Obama’s memoir, Dreams from My Father, is divided into three main sections. The first is a reflection on his youthful search for identity. The second recounts his days in Chicago, which include the first stirrings of a religious life. The third is a roots pilgrimage to Kenya, to better understand his often absent father. It is hard to read this book without longing for a president with this level of introspection, honesty, and maturity — and Obama published it when he was only 33.

But at some point, the liberal love affair with the dashing author — who according to Oprah has “an ear for eloquence and a tongue dipped in the unvarnished truth” — will fade when they realize that it takes more than touchy-feely mush to win the presidency in time of war.

Once Mike Huckabee’s 15 minutes of favor with the media fade and the campaigns move into the heartland of America, the true conservative candidate — Fred Thompson, as predicted by yours truly way back when — will emerge and the Democrats will realize that, despite his doe-eyed, ethereal appeal, Obama is over-matched.

And oozing his way into the chasm that will inevitably develop when the media get the message that Obama can’t win, will be John Edwards. He will get the nomination because when it comes down to cases, deep in their hearts Democrats know that Obama is too inexperienced and that Hillary will most certainly bring out the “broken glass” Republican vote. Where else have they to go?

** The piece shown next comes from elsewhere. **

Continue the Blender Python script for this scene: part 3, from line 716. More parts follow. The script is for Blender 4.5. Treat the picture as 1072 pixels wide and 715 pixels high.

Besides, Edwards is everything that liberals love to fall back on; a flip-flopping, filthy rich trial-lawyer whose folksy, Carolinian drawl inspires hope that he might carry that elusive southern state so vital to a winning strategy for his party. He is the undisputed king of populist pandering and his unctuous campaign slogan, “Tomorrow Begins Today,” just might be platitudinous enough to soothe those pining for the gentle soul of Barack Obama.